5.    Pandangan Kurikulum Essentialisme
Essensialisme adalah suatu teori pendidikan yang menegaskan bahwa pendidikan selayaknya bergerak dalam kegiatan pembelajaran tentang keahlian dasar, seni dan sains yang telah nyata-nyata berguna dimasa lalu dan tetap demikian dimasa yang akan datang. Para essensialis percaya bahwa beberapa keahlian esensi atau dasar mempunyai kontribusi yang besar terhadap keberadaan manusia seperti membaca, menulis, aritmatika dan perilaku sosial yang beradab. Keahlian dasar ini merupakan hal yang selayaknya dan memeng dibutuhkan sehingga selalu ada dalam setiap kurikulum sekolah dasar yang baik.
Pada kurikulum sekolah pertama, kurikulum dasar seharusnya terdiri dari sejarah, matematika, sains dan sastra. Kurikulum perguruan tinggi terdiri dari dua komponen yaitu mata kuliah umum dan sains. Dengan menguasai mata kuliah ini yaitu yang berkaitan dengan lingkungan sosial dan alam, seorang siswa mempersiapkan diri untuk berpartisipasi ssecara efektif dalam masyarakat beradab.
Jadi intinya kurikulum hendaknya disusun secara sistematis, dari mulai yang sederhana sampai yang kompleks. Kurikulum direncanakan dan disusun berdasarkan pikiran yang matang agar manusia dapat hidup harmonis dan menyesuaikan diri dengan sifat-sifat kosmis.


[3] George R. Knight, Filsafat Pendidikan, Yogyakarta : Gama Media, 2007,178.

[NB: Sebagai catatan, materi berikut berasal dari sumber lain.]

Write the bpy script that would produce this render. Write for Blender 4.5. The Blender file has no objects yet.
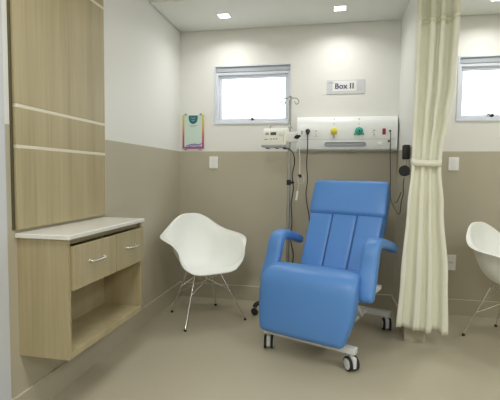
import bpy, bmesh, math, random
from math import sin, cos, pi, radians, sqrt
from mathutils import Vector, Matrix
random.seed(3)
SC = bpy.context.scene
COL = SC.collection

# ---------------------------------------------------------------- materials
def mat(name, color, rough=.5, metal=0, spec=.5, noise=0, nscale=8, bump=0, bscale=60, trans=0, emit=None, estr=0, alpha=1, coat=0):
    m = bpy.data.materials.new(name); m.use_nodes = True
    nt = m.node_tree; b = nt.nodes['Principled BSDF']
    b.inputs['Base Color'].default_value = (*color, 1)
    b.inputs['Roughness'].default_value = rough
    b.inputs['Metallic'].default_value = metal
    b.inputs['Specular IOR Level'].default_value = spec
    b.inputs['Transmission Weight'].default_value = trans
    b.inputs['Alpha'].default_value = alpha
    b.inputs['Coat Weight'].default_value = coat
    if emit:
        b.inputs['Emission Color'].default_value = (*emit, 1)
        b.inputs['Emission Strength'].default_value = estr
    tc = nt.nodes.new('ShaderNodeTexCoord')
    if noise:
        n = nt.nodes.new('ShaderNodeTexNoise'); n.inputs['Scale'].default_value = nscale
        n.inputs['Detail'].default_value = 4
        nt.links.new(tc.outputs['Object'], n.inputs['Vector'])
        r = nt.nodes.new('ShaderNodeMixRGB'); r.blend_type = 'MIX'
        r.inputs[1].default_value = (*[c * (1 - noise) for c in color], 1)
        r.inputs[2].default_value = (*[min(1, c * (1 + noise)) for c in color], 1)
        nt.links.new(n.outputs['Fac'], r.inputs[0]); nt.links.new(r.outputs[0], b.inputs['Base Color'])
    if bump:
        n2 = nt.nodes.new('ShaderNodeTexNoise'); n2.inputs['Scale'].default_value = bscale
        nt.links.new(tc.outputs['Object'], n2.inputs['Vector'])
        bp = nt.nodes.new('ShaderNodeBump'); bp.inputs['Strength'].default_value = bump
        bp.inputs['Distance'].default_value = .002
        nt.links.new(n2.outputs['Fac'], bp.inputs['Height']); nt.links.new(bp.outputs[0], b.inputs['Normal'])
    return m

def wood(name, c1, c2):
    m = bpy.data.materials.new(name); m.use_nodes = True
    nt = m.node_tree; b = nt.nodes['Principled BSDF']; b.inputs['Roughness'].default_value = .42
    tc = nt.nodes.new('ShaderNodeTexCoord'); mp = nt.nodes.new('ShaderNodeMapping')
    mp.inputs['Scale'].default_value = (9, 9, .35)
    nt.links.new(tc.outputs['Object'], mp.inputs['Vector'])
    n = nt.nodes.new('ShaderNodeTexNoise'); n.inputs['Scale'].default_value = 1; n.inputs['Detail'].default_value = 3
    n.inputs['Roughness'].default_value = .6
    nt.links.new(mp.outputs[0], n.inputs['Vector'])
    mp2 = nt.nodes.new('ShaderNodeMapping'); mp2.inputs['Scale'].default_value = (90, 90, 2.5)
    nt.links.new(tc.outputs['Object'], mp2.inputs['Vector'])
    n2 = nt.nodes.new('ShaderNodeTexNoise'); n2.inputs['Scale'].default_value = 1; n2.inputs['Detail'].default_value = 4
    nt.links.new(mp2.outputs[0], n2.inputs['Vector'])
    mx = nt.nodes.new('ShaderNodeMath'); mx.operation = 'MULTIPLY_ADD'; mx.inputs[1].default_value = .35
    nt.links.new(n2.outputs['Fac'], mx.inputs[0])
    mu = nt.nodes.new('ShaderNodeMath'); mu.operation = 'MULTIPLY'; mu.inputs[1].default_value = .65
    nt.links.new(n.outputs['Fac'], mu.inputs[0]); nt.links.new(mu.outputs[0], mx.inputs[2])
    cr = nt.nodes.new('ShaderNodeValToRGB')
    cr.color_ramp.elements[0].position = .35; cr.color_ramp.elements[0].color = (*c1, 1)
    cr.color_ramp.elements[1].position = .65; cr.color_ramp.elements[1].color = (*c2, 1)
    nt.links.new(mx.outputs[0], cr.inputs[0]); nt.links.new(cr.outputs[0], b.inputs['Base Color'])
    return m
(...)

[4] Prof.Dr. H. Jalaluddin dan Drs. Abdullah Idi, M.Ed. Filsafat Pendidikan. Jakarta: GayaMedia Pratama.1997
BAB III
PENUTUP
Kesimpulan
Essentialisme merupakan paduan ide-ide filsafat Idealisme dan Realisme. Dan praktek-praktek filsafat pendidikan Essentialisme dengan demikian menjadi lebih kaya dibandingkan jika ia hanya mengambil posisi yang sepihak dari salah satu aliran yang ia sinthesakan itu. Ide pokok idealisme berprinsip tentang semesta raya dan hakekat sesuatu. Ide pokok realisme berprinsip realita itu ada jika independen terlepas daripada kesadaran jiwa manusia.
Essensialisme menekankan pentingnya pewarisan budaya dan pemberian pengetahuan dan keterampilan pada peserta didik agar dapat menjadi anggota masyarakat yang berguna. Matematika, sains dan mata pelajaran lainnya dianggap sebagai dasar-dasar substansi kurikulum yang berharga untuk hidup di masyarakat. Sama halnya dengan perenialisme, Essesialisme juga lebih berorientasi pada masa lalu.
Pada prinsipnya, proses belajar menurut Essensialisme adalah melatih daya jiwa potensial yang sudah ada dan proses belajar sebagai proses absorption (menyerap) apa yang berasal dari luar. Yaitu dari warisan-warisan sosial yang disusun di dalam kurikulum tradisional, dan guru berfungsi sebagai perantara.

DAFTAR PUSTAKA
George R. Knight, Filsafat Pendidikan, Yogyakarta : Gama Media, 2007.
H. Jalaluddin dan Abdullah Idi, Filsafat Pendidikan, Jakarta : Gaya Media Pratama, 1997.